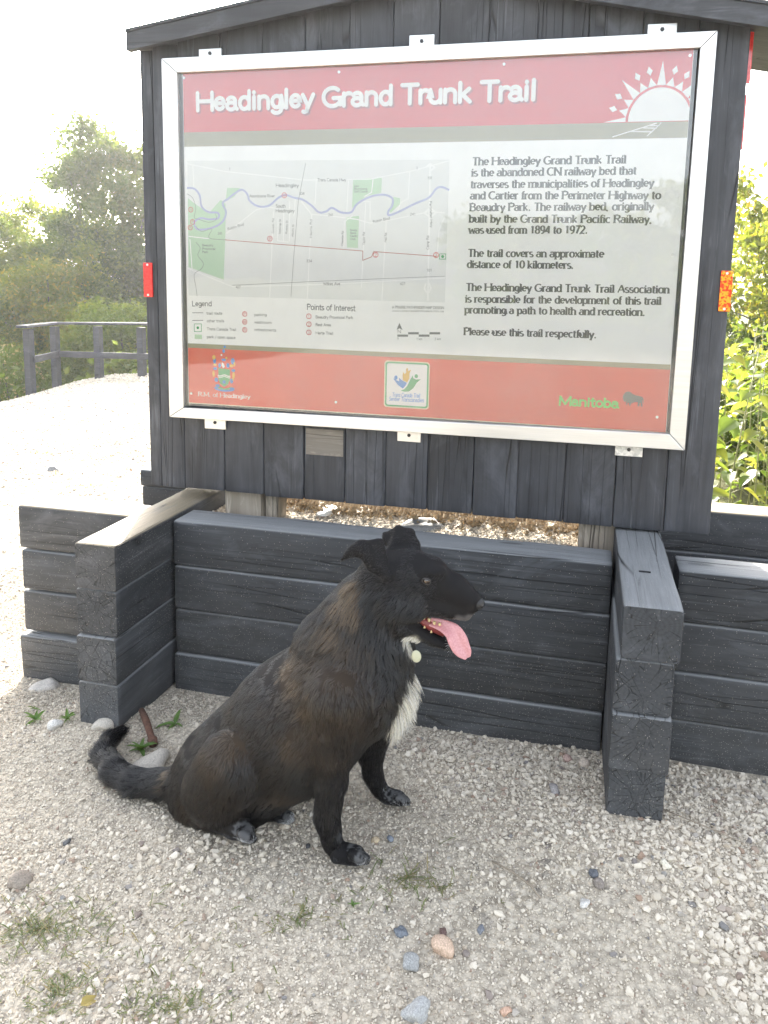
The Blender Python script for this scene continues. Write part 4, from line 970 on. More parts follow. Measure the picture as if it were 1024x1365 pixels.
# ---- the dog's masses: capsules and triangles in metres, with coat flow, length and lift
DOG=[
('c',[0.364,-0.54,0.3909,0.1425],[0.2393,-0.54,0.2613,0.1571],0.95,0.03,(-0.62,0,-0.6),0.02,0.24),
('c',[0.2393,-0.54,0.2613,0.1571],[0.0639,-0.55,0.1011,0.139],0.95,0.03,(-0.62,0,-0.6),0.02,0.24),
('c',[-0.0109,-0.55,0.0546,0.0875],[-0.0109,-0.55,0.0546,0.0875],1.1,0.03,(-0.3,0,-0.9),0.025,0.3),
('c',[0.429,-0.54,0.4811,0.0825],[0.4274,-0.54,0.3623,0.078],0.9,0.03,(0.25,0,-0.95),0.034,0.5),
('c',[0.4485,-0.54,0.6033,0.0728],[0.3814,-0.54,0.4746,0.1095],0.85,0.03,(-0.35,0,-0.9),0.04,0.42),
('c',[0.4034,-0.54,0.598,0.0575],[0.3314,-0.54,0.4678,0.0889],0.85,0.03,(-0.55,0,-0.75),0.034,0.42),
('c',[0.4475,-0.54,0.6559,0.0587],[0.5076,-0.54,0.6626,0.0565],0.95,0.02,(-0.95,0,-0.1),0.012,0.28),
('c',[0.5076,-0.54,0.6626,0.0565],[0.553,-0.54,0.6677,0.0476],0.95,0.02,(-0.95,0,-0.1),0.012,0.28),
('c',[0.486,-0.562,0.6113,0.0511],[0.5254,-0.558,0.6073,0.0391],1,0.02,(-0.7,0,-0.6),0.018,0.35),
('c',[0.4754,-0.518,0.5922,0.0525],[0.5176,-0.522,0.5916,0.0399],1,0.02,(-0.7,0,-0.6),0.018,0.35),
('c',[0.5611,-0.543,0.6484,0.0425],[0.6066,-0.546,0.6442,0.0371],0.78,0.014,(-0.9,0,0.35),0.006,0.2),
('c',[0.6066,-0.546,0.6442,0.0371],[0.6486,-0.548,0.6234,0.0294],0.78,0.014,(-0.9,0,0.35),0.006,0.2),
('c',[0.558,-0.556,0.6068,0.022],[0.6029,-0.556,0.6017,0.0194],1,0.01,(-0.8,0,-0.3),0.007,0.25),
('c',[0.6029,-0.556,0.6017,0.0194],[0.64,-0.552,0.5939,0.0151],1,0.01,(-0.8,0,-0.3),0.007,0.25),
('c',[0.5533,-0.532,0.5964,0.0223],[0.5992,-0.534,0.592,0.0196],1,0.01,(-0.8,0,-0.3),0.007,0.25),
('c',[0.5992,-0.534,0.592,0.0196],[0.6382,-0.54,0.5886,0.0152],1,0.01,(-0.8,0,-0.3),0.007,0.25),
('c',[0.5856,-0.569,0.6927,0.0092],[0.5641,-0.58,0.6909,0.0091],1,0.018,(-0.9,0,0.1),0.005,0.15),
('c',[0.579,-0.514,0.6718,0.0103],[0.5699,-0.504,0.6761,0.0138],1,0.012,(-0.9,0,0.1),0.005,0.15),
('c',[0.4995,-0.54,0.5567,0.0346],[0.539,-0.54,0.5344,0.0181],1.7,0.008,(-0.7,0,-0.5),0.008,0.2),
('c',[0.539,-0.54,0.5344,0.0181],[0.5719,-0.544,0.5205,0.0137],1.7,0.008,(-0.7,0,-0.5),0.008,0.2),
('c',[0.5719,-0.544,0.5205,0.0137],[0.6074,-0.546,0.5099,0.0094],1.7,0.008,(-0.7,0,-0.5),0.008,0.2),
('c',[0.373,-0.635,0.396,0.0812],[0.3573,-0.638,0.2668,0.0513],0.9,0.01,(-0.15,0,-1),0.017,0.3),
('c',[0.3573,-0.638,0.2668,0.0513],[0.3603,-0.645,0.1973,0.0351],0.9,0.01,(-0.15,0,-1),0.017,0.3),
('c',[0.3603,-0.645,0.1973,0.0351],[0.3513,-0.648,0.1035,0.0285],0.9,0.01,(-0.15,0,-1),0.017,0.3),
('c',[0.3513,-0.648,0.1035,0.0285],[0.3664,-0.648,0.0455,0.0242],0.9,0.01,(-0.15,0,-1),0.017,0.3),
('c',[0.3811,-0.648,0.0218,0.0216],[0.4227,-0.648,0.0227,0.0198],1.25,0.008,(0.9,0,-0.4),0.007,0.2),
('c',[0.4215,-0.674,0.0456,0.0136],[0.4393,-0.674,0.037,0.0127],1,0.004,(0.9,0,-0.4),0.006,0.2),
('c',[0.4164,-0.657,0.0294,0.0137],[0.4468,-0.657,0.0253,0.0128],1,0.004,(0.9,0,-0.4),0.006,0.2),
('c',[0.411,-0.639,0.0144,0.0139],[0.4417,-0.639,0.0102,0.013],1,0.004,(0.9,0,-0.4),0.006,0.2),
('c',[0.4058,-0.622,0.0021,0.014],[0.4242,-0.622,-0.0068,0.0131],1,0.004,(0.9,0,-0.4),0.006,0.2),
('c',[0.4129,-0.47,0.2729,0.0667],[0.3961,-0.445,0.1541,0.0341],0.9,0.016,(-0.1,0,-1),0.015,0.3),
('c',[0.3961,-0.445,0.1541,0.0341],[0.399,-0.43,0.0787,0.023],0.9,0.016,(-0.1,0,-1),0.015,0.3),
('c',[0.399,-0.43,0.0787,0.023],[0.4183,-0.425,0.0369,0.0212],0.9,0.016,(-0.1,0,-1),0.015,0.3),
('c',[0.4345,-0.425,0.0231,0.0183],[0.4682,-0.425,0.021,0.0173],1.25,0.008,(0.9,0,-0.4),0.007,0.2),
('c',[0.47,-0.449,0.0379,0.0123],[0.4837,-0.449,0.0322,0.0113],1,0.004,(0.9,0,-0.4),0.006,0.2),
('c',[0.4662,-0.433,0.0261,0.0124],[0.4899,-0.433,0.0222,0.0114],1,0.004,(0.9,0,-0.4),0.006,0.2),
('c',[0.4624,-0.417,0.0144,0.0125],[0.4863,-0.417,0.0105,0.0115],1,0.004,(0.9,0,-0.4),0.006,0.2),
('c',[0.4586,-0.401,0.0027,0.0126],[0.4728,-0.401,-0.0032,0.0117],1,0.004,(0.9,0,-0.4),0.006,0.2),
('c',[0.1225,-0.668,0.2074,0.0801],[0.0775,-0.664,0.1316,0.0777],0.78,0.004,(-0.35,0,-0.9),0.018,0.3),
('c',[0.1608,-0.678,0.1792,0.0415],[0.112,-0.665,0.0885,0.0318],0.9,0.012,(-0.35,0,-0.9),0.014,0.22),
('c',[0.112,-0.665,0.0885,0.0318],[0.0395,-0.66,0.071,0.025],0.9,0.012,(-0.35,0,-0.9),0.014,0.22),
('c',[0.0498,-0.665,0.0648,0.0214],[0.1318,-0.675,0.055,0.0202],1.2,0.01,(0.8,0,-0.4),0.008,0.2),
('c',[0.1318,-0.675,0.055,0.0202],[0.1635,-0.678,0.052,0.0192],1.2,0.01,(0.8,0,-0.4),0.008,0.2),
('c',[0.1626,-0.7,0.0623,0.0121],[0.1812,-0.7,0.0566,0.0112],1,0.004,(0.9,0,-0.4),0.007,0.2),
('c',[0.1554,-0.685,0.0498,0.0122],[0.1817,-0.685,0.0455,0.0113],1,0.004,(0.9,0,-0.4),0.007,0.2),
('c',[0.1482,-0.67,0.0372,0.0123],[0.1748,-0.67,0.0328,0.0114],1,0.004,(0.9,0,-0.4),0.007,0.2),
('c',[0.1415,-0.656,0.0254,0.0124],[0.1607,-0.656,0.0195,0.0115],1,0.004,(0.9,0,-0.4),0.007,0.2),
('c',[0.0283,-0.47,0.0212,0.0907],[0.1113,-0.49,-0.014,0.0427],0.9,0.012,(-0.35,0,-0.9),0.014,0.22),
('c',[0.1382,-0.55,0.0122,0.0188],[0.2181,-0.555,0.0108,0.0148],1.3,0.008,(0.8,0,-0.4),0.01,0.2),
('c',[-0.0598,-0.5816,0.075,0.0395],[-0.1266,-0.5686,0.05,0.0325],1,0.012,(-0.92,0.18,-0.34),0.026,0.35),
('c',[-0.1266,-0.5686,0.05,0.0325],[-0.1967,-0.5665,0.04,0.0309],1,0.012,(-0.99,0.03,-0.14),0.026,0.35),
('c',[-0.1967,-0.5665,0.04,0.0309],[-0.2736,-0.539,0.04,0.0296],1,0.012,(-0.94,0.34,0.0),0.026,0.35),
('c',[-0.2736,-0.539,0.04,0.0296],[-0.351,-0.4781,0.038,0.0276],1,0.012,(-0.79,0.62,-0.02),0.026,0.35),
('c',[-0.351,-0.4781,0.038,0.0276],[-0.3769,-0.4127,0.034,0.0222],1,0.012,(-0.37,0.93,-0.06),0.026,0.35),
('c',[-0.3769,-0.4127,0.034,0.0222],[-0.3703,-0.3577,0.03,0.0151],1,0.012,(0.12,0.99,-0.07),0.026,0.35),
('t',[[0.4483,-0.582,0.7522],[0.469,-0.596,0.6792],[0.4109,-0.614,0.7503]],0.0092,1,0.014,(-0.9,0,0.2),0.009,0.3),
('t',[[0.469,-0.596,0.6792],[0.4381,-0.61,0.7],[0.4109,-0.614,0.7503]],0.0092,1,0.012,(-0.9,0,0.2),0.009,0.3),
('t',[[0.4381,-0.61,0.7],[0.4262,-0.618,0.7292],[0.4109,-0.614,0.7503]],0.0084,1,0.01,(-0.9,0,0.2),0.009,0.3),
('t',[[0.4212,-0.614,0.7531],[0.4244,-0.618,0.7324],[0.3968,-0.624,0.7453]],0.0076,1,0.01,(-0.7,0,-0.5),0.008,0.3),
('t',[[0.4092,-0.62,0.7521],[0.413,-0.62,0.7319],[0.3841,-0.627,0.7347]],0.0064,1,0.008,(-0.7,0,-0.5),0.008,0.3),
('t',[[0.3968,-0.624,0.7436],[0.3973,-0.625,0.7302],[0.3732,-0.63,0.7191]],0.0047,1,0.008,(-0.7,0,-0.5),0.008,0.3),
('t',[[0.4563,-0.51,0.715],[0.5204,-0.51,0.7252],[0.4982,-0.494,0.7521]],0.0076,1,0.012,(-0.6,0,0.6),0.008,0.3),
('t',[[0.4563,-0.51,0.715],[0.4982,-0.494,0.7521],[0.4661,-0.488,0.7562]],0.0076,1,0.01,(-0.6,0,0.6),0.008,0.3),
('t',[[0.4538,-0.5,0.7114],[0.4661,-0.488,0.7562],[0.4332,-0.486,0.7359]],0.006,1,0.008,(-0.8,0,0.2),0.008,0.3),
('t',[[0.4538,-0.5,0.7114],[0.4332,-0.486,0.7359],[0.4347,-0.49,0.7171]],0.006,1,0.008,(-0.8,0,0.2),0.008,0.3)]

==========

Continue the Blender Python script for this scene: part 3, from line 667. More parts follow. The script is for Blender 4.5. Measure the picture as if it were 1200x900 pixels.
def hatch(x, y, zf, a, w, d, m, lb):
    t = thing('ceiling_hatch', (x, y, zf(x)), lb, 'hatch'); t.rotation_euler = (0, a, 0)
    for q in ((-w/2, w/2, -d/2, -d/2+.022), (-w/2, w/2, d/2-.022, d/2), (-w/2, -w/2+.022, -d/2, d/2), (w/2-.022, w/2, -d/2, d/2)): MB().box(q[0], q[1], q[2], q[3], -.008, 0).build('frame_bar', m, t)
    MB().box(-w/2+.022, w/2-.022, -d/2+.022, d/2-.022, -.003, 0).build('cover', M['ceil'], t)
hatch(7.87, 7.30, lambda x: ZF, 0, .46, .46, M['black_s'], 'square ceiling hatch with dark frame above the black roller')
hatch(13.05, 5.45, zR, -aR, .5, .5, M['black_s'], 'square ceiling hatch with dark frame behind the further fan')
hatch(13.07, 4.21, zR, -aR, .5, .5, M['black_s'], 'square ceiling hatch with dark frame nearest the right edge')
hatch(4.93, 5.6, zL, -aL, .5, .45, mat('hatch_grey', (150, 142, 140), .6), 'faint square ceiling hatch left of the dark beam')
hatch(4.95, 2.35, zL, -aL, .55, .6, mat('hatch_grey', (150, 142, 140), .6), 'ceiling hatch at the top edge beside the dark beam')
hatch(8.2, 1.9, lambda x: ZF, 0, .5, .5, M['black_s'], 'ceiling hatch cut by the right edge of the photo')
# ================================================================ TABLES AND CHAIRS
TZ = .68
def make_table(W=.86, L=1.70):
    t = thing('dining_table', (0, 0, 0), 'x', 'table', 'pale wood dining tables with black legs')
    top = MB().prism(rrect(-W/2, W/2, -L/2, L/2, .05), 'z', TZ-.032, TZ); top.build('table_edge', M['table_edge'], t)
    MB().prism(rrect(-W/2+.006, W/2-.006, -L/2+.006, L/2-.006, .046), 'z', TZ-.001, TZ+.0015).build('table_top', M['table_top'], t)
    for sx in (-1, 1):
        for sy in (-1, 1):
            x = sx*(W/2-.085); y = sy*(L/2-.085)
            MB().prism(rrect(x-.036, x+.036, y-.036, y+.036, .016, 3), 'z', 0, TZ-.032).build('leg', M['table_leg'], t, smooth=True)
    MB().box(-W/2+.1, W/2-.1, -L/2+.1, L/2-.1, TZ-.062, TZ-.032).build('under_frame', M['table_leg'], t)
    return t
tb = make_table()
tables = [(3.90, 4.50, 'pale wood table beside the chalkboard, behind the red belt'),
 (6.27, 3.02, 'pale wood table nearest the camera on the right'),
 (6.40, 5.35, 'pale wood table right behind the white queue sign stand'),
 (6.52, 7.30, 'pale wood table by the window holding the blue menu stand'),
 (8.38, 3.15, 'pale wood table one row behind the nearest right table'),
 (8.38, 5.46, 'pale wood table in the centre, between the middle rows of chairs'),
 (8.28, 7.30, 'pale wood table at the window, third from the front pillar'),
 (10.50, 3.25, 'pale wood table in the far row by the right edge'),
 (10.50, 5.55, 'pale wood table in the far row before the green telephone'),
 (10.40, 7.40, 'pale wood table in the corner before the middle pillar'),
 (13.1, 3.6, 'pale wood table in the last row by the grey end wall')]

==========

▶ What is needed: Show the lines of the records that include the string "pixels".

▶ Full output:
The Blender Python script for this scene continues. Write part 4, from line 970 on. More parts follow. Measure the picture as if it were 1024x1365 pixels.
Continue the Blender Python script for this scene: part 3, from line 667. More parts follow. The script is for Blender 4.5. Measure the picture as if it were 1200x900 pixels.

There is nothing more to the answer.